Wimsatt and Beardsley’s later essay The Affective Fallacy is motivated by the same presupposition, namely, that literature or poetry is an autonomous object, independent not only of author psychology, biography, and history but also of the reader or audience that consumes it. The word “affection” is used by philosophers to refer to emotion, mental state, or disposition. Hence, the affective fallacy occurs, according to Wimsatt and Beardsley, when we attempt to explicate or interpret a poem through recourse to the emotions or mental state produced in the reader or hearer. As these authors put it, just as the intentional fallacy “is a confusion between the poem and its origins,” so the affective fallacy “is a confusion between the poem and its results (what it is and what it does).”2 Again, part of their problem with using the reader’s response as a criterion of interpretation is that it makes criticism a subjective rather than objective activity, a discourse about the subject (the reader) rather than the object (the text). An affective reading of a poem “begins by trying to derive the standard of criticism from the psychological effects of the poem and ends in impressionism and relativism. The outcome of either Fallacy, the Intentional or the Affective, is that the poem itself, as an object of specifically critical judgment, tends to disappear” (VI, 21).

Wimsatt and Beardsley reject the attempts of critics such as I. A. Richards and philosophers such as Charles L. Stevenson to separate emotive from referential meaning, to distinguish what a word suggests and what it means. There is no evidence, they argue, that what a word does to a person is to be ascribed to anything except what it means, or what it suggests (VI, 22, 26). In other words, describing the effect of a poem is tantamount to describing its meaning. Wimsatt and Beardsley fear that the doctrine of emotive meaning, as separated from cognitive meaning, results in affective relativism and potentially endless license: on reading a given line of poetry, a reader could feel a certain emotion regardless of the cognitive quality of the line’s context; there is no linguistic rule to stabilize or systematize emotional responses, and therefore there can be no parallel between cognitive meaning and emotional suggestion (VI, 27–28). Certain schools of anthropology, the authors observe, have promoted affective relativism of a historical or cultural kind by using as the criterion of poetic value “the degree of feeling felt by the readers of a given era” (VI, 27).

Wimsatt and Beardsley trace various manifestations of affective theory back to Plato’s view of poetry as inciting the passions, Aristotle’s conception of katharsis whereby certain emotions were purged by tragedy, through Longinus’ notion of sublimity as a state of the reader’s soul, through Romantic conceptions of the imagination to modern impressionist critics (VI, 28–31).

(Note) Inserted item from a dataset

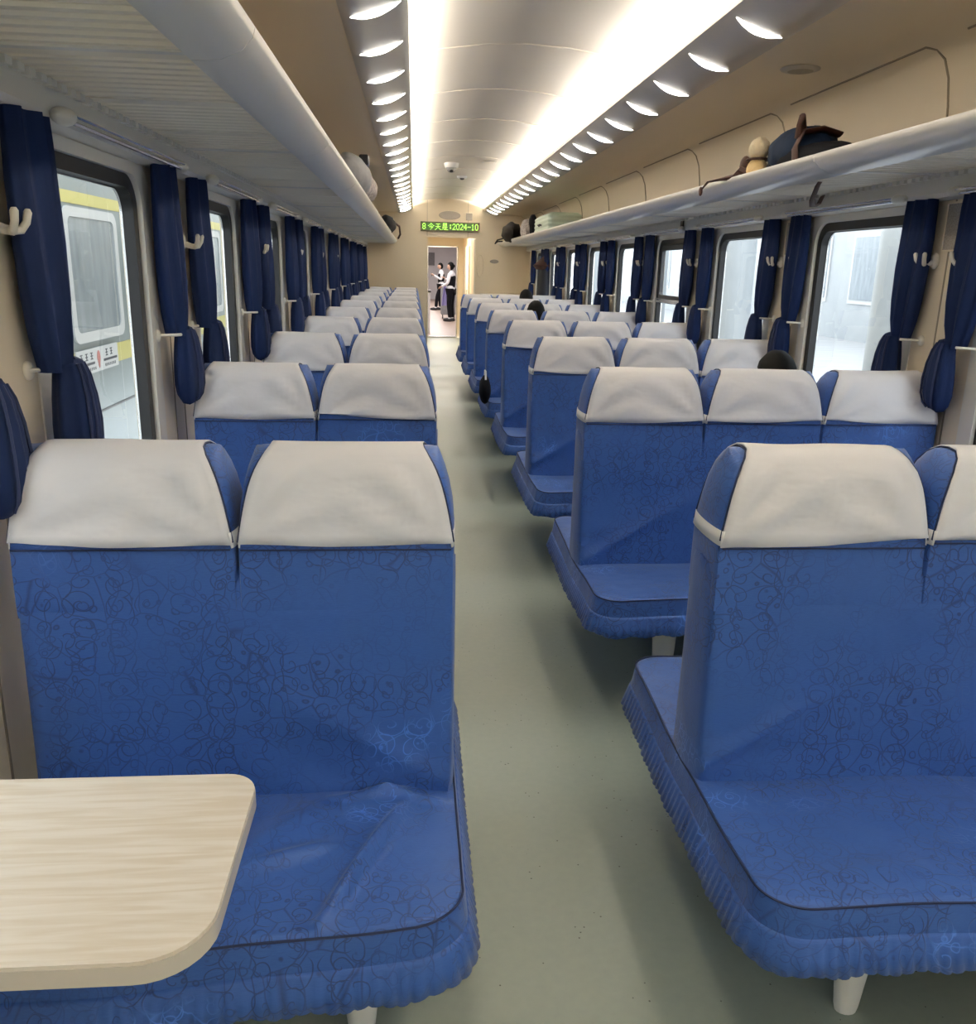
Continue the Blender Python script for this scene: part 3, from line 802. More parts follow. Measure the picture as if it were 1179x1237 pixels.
mb = MB(); mb.box(-.075, .075, -.10, .10, -.008, 0); mb.build('plate', M['strip'], r, bevel=.004); mb = MB(); mb.box(-.055, .055, -.08, .08, -.012, -.007); mb.build('inset', M['ceiling'], r, bevel=.002)
for s, ys in ((1, (4.2,)),):
    for y in ys:
        r = empty('speaker_grille', (CX+s*1.155, y, 2.43), 'oval beige speaker grille in the curved panel above the right rack', 'speaker')
        mb = MB(); mb.ellipsoid((0, 0, .018), (.09, .09, .014), 28, 10); o = mb.build('rim', M['ceiling'], r)
        mb = MB(); mb.ellipsoid((0, 0, .016), (.07, .07, .015), 28, 10); mb.build('mesh_disc', noisy(mat('speaker_mesh', (.3, .26, .2), .7), (.36, .31, .24), (.52, .46, .37), 220, 1), r)

def wall_thing(name, x, z, label, cat): return empty(name, (x, YE, z), label, cat)
r = wall_thing('speaker_grille', .62, 2.415, 'oval grey speaker grille above the display on the end wall', 'speaker')
mb = MB(); mb.add([(.18*math.cos(2*PI*i/28), -.012, .065*math.sin(2*PI*i/28)) for i in range(28)]+[(.19*math.cos(2*PI*i/28), 0, .073*math.sin(2*PI*i/28)) for i in range(28)], [tuple(range(28))]+[(i, (i+1) % 28, 28+(i+1) % 28, 28+i) for i in range(28)])
mb.build('plate', M['mesh'], r, smooth=30)
r = wall_thing('wall_plate', .96, 2.40, 'small square grey grille above the display, right of the oval one', 'grille')
mb = MB(); mb.box(-.055, .055, -.012, 0, -.06, .06); mb.build('plate', M['mesh'], r, bevel=.003)
r = wall_thing('wall_plate', 1.42, 1.66, 'small oval grey plate on the end wall, right of the doorway', 'plate')
mb = MB(); mb.add([(.075*math.cos(2*PI*i/24), -.012, .03*math.sin(2*PI*i/24)) for i in range(24)]+[(.08*math.cos(2*PI*i/24), 0, .034*math.sin(2*PI*i/24)) for i in range(24)], [tuple(range(24))]+[(i, (i+1) % 24, 24+(i+1) % 24, 24+i) for i in range(24)])
mb.build('plate', M['mesh'], r, smooth=30)
r = wall_thing('door_pull', 1.17, 1.58, 'pale recessed oval pull on the end wall beside the doorway', 'door pull')
mb = MB(); mb.tube([(.06*math.cos(2*PI*i/24), -.008, .19*math.sin(2*PI*i/24)) for i in range(25)], .010, 8); mb.build('rim', M['beige'], r)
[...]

They even see the affective fallacy operating in the neoclassical unities of place and time: the idea that a drama should span one day and occur only in one location is designed to have a hallucinatory effect on the audience, convincing it that the action is realistic or probable (VI, 30). The most impressive recent champion of psychologistic or affective theory, in their eyes, is I. A. Richards, whose own critical practice, however, somewhat undermines his theories, given his demonstration that the suggestive aspects of poetic rhythm and form are actually connected with “other and more precise parts of poetic meaning” (VI, 32).

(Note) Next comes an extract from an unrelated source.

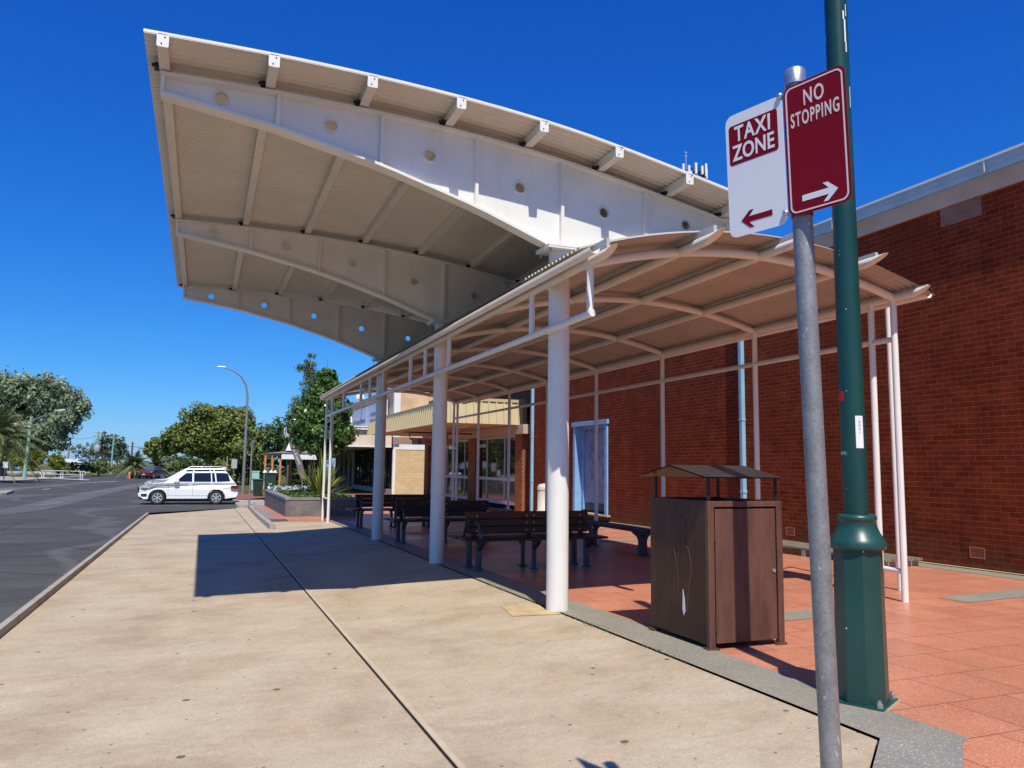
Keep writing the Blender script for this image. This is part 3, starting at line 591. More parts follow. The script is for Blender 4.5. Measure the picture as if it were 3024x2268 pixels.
MB().box(8.97,12.42,53.96,54.0,2.95,3.05).build('awning_edge', M['white'], a)
s = MB().box(12.22,12.3,55.2,62.5,4.75,6.45).box(12.22,12.3,62.6,69.0,4.75,6.45).build('signboard', M['signw'], of)
text('lettering', 'Rural Property & Livestock', .62, M['ink'], s, YZ(12.21) @ Matrix.Translation((-65.85,5.35,0)), sx=.82); text('lettering', 'Auctions & Experts', .62, M['ink'], s, YZ(12.21) @ Matrix.Translation((-58.9,5.7,0)), sx=.9)
f = MB()
for i in range(13): y = 54.1+i*1.2; f.box(12.6,12.66,y-.09,y+.09,-.1,2.95)
f = f.build('window_frame', M['black'], of); MB().box(12.66,12.68,54,68.6,0,2.6).build('pane', M['glass'], f)
MB().box(12.5,12.72,54,69,-.5,-.02).build('base_wall', M['render'], of)
for i in range(4):
    y0 = 69.6+i*2.4; q = MB(); out = [(-y0-2.3,-.4),(-y0,-.4),(-y0,3.2),(-y0-2.3,3.2)]
    hole = [(-y0-2.08,-.38)] + [(-y0-2.08+1.86*t, 1.5+1.5*math.sin(math.pi*min(t,1-t))**.6) for t in lin(.0,1,14)] + [(-y0-.22,-.38)]
    q.plate([out, hole[::-1]], YZ(12.5), -.15, .06); q.build('arch', paint('ArchRender', (.66,.54,.44), .85), of)
# roof lamp on the office parapet
tag(MB().lathe(11.9,64,[(.05,6.9),(.34,7.0),(.42,7.25),(.3,7.5),(.02,7.6)],12).build('roof_dome', M['white']), 'small white dome showing above the far end of the shelter roof', 'dome')

# ------------------------------------------------------------------ brown litter bin
lb = thing('litter_bin', 'square rusty brown steel litter bin with a small pitched roof on four rods', 'bin', (4.93, 6.66, zg(6.6)))
Z0 = zg(6.6)
bd = MB()
bx0, bx1, by0, by1 = 4.47, 5.35, 6.16, 7.18; ZT = 1.33
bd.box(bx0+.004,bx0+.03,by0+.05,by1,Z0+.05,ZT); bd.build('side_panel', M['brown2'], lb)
bd = MB().box(bx1-.03,bx1,by0+.05,by1,Z0+.05,ZT).box(bx0+.03,bx1-.03,by1-.03,by1-.001,Z0+.05,ZT).box(bx0+.03,bx1-.03,by0+.05,by1-.03,Z0+.06,Z0+.1)
bd.box(bx0,bx0+.07,by0,by0+.05,Z0+.02,ZT).box(bx1-.07,bx1,by0,by0+.05,Z0+.02,ZT).box(bx0+.07,bx1-.07,by0+.001,by0+.05,ZT-.055,ZT-.001)
bd.build('body', M['brown'], lb, .004)
MB().box(bx0+.031,bx1-.031,by0+.06,by1-.031,ZT-.10,ZT-.06).build('inner_lid', M['black'], lb)
dr = MB().box(bx0+.085,bx1-.085,by0+.004,by0+.034,Z0+.06,ZT-.075).build('door', M['brown'], lb, .004)
MB().tube((bx1-.115,by0-.008,.66),(bx1-.115,by0+.006,.66),.019,n=16).build('lock', M['zinc'], dr)
for z in (.95,.12): MB().tube((bx0+.078,by0-.006,z),(bx0+.078,by0-.006,z+.13),.009,n=8).build('hinge', M['brown'], dr)
for x in (bx0,bx1-.09):
    for y in (by0-.02,by1-.08): MB().box(x-.015,x+.10,y,y+.10,Z0+.006,Z0+.022).build('foot', M['brown'], lb)
for x in (bx0+.03,bx1-.05):
    for y in (by0+.03,by1-.07): MB().tube((x,y,ZT-.06),(x,y,1.555),.016,n=8).build('roof_rod', M['black'], lb)
xm = (bx0+bx1)/2
g = MB(); rf = [(4.38,6.07,1.548),(5.30,6.07,1.548),(5.30,7.25,1.548),(4.38,7.25,1.548)]; rg = [(4.38,6.66,1.662),(5.30,6.66,1.662)]
for t in (0, .012):
    u = [Vector(p)+Vector((0,0,t)) for p in rf+rg]; g.add(u, [(0,1,5,4),(4,5,2,3)] if t else [(4,5,1,0),(3,2,5,4)])
g.build('roof', M['lid'], lb)
em = MB()                                    # the raised kangaroo-like outline pressed into the street-side panel, abstracted to weld lines
for pts in ([(6.70,1.15),(6.62,1.19),(6.55,1.14),(6.52,1.05),(6.55,.95),(6.47,.84),(6.44,.68),(6.5,.45),(6.52,.25)], [(6.52,1.06),(6.42,1.14)], [(6.53,1.03),(6.43,1.11)], [(6.74,.86),(6.80,.78),(6.86,.70)], [(6.74,.86),(6.69,.7),(6.66,.5),(6.7,.32),(6.78,.18)], [(6.50,1.26),(6.46,1.21)]):
    em.path([(bx0+.003,y,z-.02) for y, z in pts], .0045, 5)
em.build('raised_outline', M['brown'], lb)
g = MB(); g.plate([[(-6.585,.45),(-6.56,.36),(-6.55,.24),(-6.575,.20),(-6.595,.26),(-6.59,.36)]], YZ(bx0+.003), 0, .003); g.build('paint_chip', M['swhite'], lb)

# ------------------------------------------------------------------ parking sign on its galvanised pole
V = Vector((-.030, 0, 1)).normalized(); U = Vector((.28,-.96,0)); U = (U - V*U.dot(V)).normalized(); NN = U.cross(V)
sgn = thing('parking_sign', 'galvanised pole carrying a white taxi sign and a red no stopping sign', 'sign', (2.08, 2.155, zg(2)+off(2)))
pb = Vector((2.08,2.155,-.16)); ptop = pb + V*3.265
p = MB().tube(pb, ptop, .0355, n=32, caps=False).build('pole', M['galv'], sgn)
MB().path([ptop-V*.05, ptop+V*.004, ptop+V*.012], [.039,.039,.033], 28).build('pole_cap', M['zinc'], p)
tl = Vector((1.932,2.165,3.035))
Ms = Matrix(((U.x,V.x,NN.x,tl.x),(U.y,V.y,NN.y,tl.y),(U.z,V.z,NN.z,tl.z),(0,0,0,1)))
W_, H_ = .240, .492
ns = MB(); ns.plate([rrect(0,W_,-H_,0,.032)], Ms, -.003, 0); ns = ns.build('no_stopping_panel', M['red'], sgn)
q = MB(); q.plate([rrect(.009,W_-.009,-H_+.009,-.009,.025), rrect(.0145,W_-.0145,-H_+.0145,-.0145,.021)[::-1]], Ms, 0, .0012); q.build('border', M['pinkw'], ns)
T = lambda x, y, z=.0: Ms @ Matrix.Translation((x, y, z))
text('lettering', 'NO', .082, M['pinkw'], ns, T(.120,-.068,.0006), sx=.60, extrude=.0006, bold=.0012, space=1.15); text('lettering', 'STOPPING', .074, M['pinkw'], ns, T(.121,-.140,.0006), sx=.47, extrude=.0006, bold=.0013, space=1.22)
arrow = [(-.065,-.0115),(.030,-.0115),(.018,-.034),(.065,0),(.018,.034),(.030,.0115),(-.065,.0115)]
arrow = [(-.068,-.011),(.034,-.011),(.012,-.034),(.030,-.034),(.068,0),(.030,.034),(.012,.034),(.034,.011),(-.068,.011)]
q = MB(); q.plate([[(u+.125,v-.435) for u, v in arrow]], Ms, 0, .0012); q.build('arrow', M['swhite'], ns)
tx = MB(); tx.plate([rrect(-.258,-.006,-H_-.018,-.018,.034)], Ms, -.003, 0); tx = tx.build('taxi_zone_panel', M['swhite'], sgn)
q = MB(); q.plate([rrect(-.243,-.028,-.222,-.062,.012)], Ms, 0, .0010); q.build('lettering_ground', M['red'], tx)
text('lettering', 'TAXI', .086, M['swhite'], tx, T(-.1355,-.105,.0018), sx=.78, extrude=.0006, bold=.0016, space=1.12); text('lettering', 'ZONE', .086, M['swhite'], tx, T(-.1355,-.180,.0018), sx=.76, extrude=.0006, bold=.0016, space=1.05)
q = MB(); q.plate([[(-u-.135,v-.452) for u, v in arrow][::-1]], Ms, 0, .0012); q.build('arrow', M['red'], tx)
for v in (-.022,-.47): MB().path([Ms @ Vector((-.012,v,-.002)), Ms @ Vector((-.012,v,.007)), Ms @ Vector((-.012,v,.0115))], [.0115,.0115,.006], 14).build('bolt', M['zinc'], sgn)
for v in (-.035,-.485): MB().tube(ptop+V*(v-.035-.035), ptop+V*(v-.035), 0.0385, n=28).build('clamp', M['red'] if v < -.1 else M['zinc'], sgn)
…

In general, Wimsatt and Beardsley argue that when readers report that a poem or story induces in them “vivid images, intense feelings, or heightened consciousness,” such statements are too vague to be refuted or to be used by the objective critic. Indeed, an accurate account of what a poem does to the reader will ipso facto be a description of the poem itself, of its meaning (VI, 32–33). The critic, they insist, is not a reporter of his own affective and subjective states, not even a creator or facilitator of intersubjective consensus: he is “not a contributor to statistically countable reports about the poem, but a teacher or explicator of meanings.” His report will only speak of emotions as stable and as “dependent upon a precise object” (VI, 34). The authors deny that there is a poetry of “pure emotion.” Poetry, they say, “is characteristically a discourse about both emotions and objects, or about the emotive quality of objects, and this through its preoccupation with symbol and metaphor.” The point is that even emotions are treated objectively, as part of the poetic subject matter (VI, 38). Indeed, for Wimsatt and Beardsley, “Poetry is a way of fixing emotions or making them more permanently perceptible when objects have undergone a functional change from culture to culture” (VI, 38). Rejecting, then, all models of reader-response or affective theory, whether these be highly subjective or intersubjective historical models, the authors affirm that criticism should not lose sight of its specifically literary objects of inquiry, that it should not become dependent on social history or of anthropology: “though cultures have changed and will change, poems remain and explain” (VI, 39).

The arguments of this essay are subject to many of the same criticisms that have been leveled against their positions in The Intentional Fallacy. Perhaps the most fundamental objection is the impossibility and artificiality of treating literature as a self-contained object, an object which is not somehow realized in its performance, in interaction with readers who legitimately bring to the texts their own cultural backgrounds, interests, and assumptions. Moreover, the insistence on the text as an isolated object in itself effectively represents a philosophical regression to a world atomistically conceived as composed of separate and independent objects; despite its persistence on many levels of ideology and politics, it is a view that has been discredited by many thinkers, from Hegel and Marx, through Bergson, Sartre, and Derrida.

 

 

Notes
1 W. K. Wimsatt, Jr. and Monroe C. Beardsley, “The Intentional Fallacy,” in W. K. Wimsatt, Jr., The Verbal Icon (Lexington: University of Kentucky Press, 1967), p. 4. Hereafter cited as VI.
2 W. K. Wimsatt, Jr. and Monroe C. Beardsley, “The Affective Fallacy,” in VI, p. 21.